Book of Obadiah in Easton's Bible Dictionary
consists of one chapter, "concerning Edom," its impending
doom
(1:1-16), and the restoration of Israel (1:17-21).
This is the
shortest book of the Old Testament.
There are on record the account of four captures of
Jerusalem,
(1) by Shishak in the reign of Rehoboam (1 Kings
14:25); (2) by
the Philistines and Arabians in the reign of Jehoram
(2 Chr.
21:16); (3) by Joash, the king of Israel, in the
reign of
Amaziah (2 Kings 14:13); and (4) by the Babylonians,
when
Jerusalem was taken and destroyed by Nebuchadnezzar
(B.C. 586).
Obadiah (1:11-14) speaks of this capture as a thing
past.

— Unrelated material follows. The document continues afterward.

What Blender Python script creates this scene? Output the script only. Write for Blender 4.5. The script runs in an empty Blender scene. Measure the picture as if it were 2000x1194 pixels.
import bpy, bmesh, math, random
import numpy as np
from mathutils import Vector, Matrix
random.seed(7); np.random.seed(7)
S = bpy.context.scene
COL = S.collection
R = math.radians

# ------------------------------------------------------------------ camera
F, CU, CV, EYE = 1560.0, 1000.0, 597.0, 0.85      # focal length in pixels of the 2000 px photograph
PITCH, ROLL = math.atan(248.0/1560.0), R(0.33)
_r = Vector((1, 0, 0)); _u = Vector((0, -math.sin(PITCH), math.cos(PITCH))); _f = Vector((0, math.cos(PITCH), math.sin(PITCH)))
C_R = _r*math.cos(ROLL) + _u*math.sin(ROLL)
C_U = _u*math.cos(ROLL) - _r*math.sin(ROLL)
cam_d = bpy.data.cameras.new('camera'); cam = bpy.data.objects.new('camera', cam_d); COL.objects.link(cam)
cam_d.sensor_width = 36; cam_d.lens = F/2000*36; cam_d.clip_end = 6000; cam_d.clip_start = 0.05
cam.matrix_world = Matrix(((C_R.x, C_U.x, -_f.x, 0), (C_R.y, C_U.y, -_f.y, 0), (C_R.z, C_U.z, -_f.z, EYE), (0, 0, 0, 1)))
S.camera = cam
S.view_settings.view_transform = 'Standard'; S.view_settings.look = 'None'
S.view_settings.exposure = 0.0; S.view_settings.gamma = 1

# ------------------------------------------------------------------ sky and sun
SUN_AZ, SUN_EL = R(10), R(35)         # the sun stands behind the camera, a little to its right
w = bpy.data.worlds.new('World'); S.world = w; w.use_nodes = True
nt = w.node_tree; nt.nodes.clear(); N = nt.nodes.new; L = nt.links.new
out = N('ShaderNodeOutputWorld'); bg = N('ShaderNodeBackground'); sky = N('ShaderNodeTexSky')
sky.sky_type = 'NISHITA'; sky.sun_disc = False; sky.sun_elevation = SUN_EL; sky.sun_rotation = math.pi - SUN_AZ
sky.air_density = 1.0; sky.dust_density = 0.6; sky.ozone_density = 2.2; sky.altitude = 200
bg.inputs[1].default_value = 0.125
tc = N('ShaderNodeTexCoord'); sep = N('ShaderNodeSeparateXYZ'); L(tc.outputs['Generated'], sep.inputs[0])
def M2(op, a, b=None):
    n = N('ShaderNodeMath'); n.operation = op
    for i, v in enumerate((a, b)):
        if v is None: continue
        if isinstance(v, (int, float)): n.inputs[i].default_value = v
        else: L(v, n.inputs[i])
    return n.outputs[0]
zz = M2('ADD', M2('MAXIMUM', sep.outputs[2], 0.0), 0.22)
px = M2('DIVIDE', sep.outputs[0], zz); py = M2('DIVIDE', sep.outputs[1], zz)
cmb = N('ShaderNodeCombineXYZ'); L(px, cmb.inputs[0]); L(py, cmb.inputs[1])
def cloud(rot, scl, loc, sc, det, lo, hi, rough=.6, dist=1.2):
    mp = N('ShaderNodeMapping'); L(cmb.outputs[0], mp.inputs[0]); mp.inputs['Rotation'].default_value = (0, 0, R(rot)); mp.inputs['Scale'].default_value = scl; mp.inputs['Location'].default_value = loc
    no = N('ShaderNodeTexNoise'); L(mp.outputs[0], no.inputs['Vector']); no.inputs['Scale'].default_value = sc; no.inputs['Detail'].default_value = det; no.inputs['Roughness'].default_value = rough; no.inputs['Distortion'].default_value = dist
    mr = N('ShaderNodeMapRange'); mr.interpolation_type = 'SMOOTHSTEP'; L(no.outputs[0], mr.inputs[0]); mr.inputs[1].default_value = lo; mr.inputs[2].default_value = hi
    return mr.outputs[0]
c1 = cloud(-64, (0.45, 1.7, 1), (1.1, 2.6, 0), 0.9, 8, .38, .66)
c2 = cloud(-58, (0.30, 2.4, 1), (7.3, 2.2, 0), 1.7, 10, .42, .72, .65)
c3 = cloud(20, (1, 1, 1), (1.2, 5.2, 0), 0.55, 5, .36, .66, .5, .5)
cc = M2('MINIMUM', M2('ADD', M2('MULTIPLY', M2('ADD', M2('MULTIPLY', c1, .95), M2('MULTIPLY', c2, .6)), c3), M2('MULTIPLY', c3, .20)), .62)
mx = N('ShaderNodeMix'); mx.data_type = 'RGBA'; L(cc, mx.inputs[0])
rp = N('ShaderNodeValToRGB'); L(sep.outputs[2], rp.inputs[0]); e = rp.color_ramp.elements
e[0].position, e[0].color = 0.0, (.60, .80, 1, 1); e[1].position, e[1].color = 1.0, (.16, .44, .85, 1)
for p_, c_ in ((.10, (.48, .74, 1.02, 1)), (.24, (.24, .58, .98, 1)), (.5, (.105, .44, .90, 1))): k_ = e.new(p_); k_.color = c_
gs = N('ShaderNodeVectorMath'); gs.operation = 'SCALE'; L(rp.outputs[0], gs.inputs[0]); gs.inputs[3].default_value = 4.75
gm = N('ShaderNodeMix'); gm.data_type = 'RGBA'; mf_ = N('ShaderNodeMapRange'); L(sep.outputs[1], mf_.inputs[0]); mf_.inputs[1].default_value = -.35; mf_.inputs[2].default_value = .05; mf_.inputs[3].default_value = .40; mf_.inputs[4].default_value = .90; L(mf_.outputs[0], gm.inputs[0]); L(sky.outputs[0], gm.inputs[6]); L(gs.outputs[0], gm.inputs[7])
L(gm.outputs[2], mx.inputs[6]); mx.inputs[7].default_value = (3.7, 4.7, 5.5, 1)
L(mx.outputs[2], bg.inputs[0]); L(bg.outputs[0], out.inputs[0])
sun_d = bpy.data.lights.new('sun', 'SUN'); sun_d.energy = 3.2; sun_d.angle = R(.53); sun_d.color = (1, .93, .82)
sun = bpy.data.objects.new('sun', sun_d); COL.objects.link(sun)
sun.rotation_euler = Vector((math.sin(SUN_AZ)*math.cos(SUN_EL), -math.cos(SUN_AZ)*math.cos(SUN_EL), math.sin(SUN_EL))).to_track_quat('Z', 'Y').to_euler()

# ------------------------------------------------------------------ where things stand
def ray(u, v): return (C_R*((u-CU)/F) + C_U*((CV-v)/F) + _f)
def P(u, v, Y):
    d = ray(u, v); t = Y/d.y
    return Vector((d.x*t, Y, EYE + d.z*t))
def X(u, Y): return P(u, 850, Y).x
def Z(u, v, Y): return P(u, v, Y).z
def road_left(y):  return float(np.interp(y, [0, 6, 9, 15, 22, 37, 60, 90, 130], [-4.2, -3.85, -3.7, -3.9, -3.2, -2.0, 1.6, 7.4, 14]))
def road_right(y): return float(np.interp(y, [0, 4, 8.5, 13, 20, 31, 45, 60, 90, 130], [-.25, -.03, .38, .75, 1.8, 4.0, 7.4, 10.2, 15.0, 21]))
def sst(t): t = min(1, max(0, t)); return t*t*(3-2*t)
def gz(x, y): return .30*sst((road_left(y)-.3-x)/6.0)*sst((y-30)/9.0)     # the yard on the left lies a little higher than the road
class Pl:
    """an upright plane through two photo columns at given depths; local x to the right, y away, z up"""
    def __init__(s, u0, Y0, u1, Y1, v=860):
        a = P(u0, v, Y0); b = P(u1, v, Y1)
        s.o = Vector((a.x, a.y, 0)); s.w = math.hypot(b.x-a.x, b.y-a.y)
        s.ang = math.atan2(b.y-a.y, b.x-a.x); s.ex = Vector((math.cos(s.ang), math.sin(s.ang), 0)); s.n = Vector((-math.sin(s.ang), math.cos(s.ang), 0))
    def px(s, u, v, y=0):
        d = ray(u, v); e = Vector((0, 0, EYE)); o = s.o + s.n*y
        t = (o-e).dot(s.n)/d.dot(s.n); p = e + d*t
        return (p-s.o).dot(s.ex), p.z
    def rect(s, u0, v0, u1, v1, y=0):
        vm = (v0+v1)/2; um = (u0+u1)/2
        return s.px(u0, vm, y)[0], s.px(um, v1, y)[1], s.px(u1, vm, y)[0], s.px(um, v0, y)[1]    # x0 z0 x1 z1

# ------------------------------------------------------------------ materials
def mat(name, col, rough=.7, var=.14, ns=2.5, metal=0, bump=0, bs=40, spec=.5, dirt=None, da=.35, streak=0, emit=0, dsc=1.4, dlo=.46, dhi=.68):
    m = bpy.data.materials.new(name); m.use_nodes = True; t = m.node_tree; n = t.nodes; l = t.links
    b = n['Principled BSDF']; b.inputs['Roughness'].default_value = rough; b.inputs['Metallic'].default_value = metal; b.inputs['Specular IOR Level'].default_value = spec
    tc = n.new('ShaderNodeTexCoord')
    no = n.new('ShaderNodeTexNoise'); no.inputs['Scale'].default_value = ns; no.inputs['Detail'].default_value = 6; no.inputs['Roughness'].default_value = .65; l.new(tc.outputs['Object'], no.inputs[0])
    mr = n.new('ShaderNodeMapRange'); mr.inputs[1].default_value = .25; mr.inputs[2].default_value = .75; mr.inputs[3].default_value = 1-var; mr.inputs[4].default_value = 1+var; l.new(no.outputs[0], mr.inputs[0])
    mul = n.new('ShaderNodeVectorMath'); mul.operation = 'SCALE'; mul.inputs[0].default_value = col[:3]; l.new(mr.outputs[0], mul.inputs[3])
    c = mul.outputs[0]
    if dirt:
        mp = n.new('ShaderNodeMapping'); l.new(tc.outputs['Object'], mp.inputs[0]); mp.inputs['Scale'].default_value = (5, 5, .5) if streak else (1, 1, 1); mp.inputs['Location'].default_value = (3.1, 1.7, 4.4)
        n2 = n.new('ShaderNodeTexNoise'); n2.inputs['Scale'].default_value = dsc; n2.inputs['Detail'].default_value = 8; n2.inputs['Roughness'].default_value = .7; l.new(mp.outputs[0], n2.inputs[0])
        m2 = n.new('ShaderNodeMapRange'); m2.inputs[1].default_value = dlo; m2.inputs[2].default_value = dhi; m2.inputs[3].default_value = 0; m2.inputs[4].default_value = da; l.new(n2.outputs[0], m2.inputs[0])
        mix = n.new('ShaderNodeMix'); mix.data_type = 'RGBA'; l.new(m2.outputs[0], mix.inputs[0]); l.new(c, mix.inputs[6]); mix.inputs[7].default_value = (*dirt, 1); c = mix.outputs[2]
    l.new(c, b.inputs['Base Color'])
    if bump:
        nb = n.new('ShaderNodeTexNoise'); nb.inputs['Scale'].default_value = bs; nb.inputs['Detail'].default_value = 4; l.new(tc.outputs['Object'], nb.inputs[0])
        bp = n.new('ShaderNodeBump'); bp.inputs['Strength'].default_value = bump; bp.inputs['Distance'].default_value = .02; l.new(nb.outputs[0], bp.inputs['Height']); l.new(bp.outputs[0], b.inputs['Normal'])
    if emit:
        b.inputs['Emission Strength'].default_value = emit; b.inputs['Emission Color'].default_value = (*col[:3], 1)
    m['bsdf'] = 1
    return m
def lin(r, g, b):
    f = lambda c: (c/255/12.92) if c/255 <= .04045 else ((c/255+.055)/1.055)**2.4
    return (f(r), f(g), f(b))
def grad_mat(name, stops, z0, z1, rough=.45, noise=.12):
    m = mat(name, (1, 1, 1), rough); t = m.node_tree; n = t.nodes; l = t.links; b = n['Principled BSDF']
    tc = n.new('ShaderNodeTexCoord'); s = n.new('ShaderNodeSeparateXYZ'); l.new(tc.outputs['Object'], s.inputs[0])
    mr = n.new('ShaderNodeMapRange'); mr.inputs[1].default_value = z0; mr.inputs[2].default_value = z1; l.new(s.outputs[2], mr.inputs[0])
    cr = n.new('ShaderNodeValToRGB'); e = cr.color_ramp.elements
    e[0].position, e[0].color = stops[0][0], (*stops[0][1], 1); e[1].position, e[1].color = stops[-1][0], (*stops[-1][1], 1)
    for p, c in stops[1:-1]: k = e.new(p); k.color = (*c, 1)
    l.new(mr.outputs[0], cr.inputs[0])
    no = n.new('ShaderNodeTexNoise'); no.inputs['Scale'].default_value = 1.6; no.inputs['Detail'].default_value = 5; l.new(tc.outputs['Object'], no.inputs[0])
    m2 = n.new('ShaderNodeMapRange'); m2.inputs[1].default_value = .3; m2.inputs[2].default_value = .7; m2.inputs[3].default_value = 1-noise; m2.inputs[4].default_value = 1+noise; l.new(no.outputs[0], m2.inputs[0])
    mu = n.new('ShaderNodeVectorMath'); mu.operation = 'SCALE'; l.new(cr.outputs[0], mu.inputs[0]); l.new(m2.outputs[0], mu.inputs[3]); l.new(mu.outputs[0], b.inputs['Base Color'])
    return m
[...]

He
sees the calamity as having already come on
Jerusalem, and the
Edomites as joining their forces with those of the
Chaldeans in
bringing about the degradation and ruin of Israel.
We do not
indeed read that the Edomites actually took part
with the
Chaldeans, but the probabilities are that they did
so, and this
explains the words of Obadiah in denouncing against
Edom the
judgments of God. The date of his prophecies was
thus in or
about the year of the destruction of Jerusalem.
Edom is the type of Israel's and of God's last foe
(Isa.
63:1-4). These will finally all be vanquished, and
the kingdom
will be the Lord's (comp. Ps. 22:28).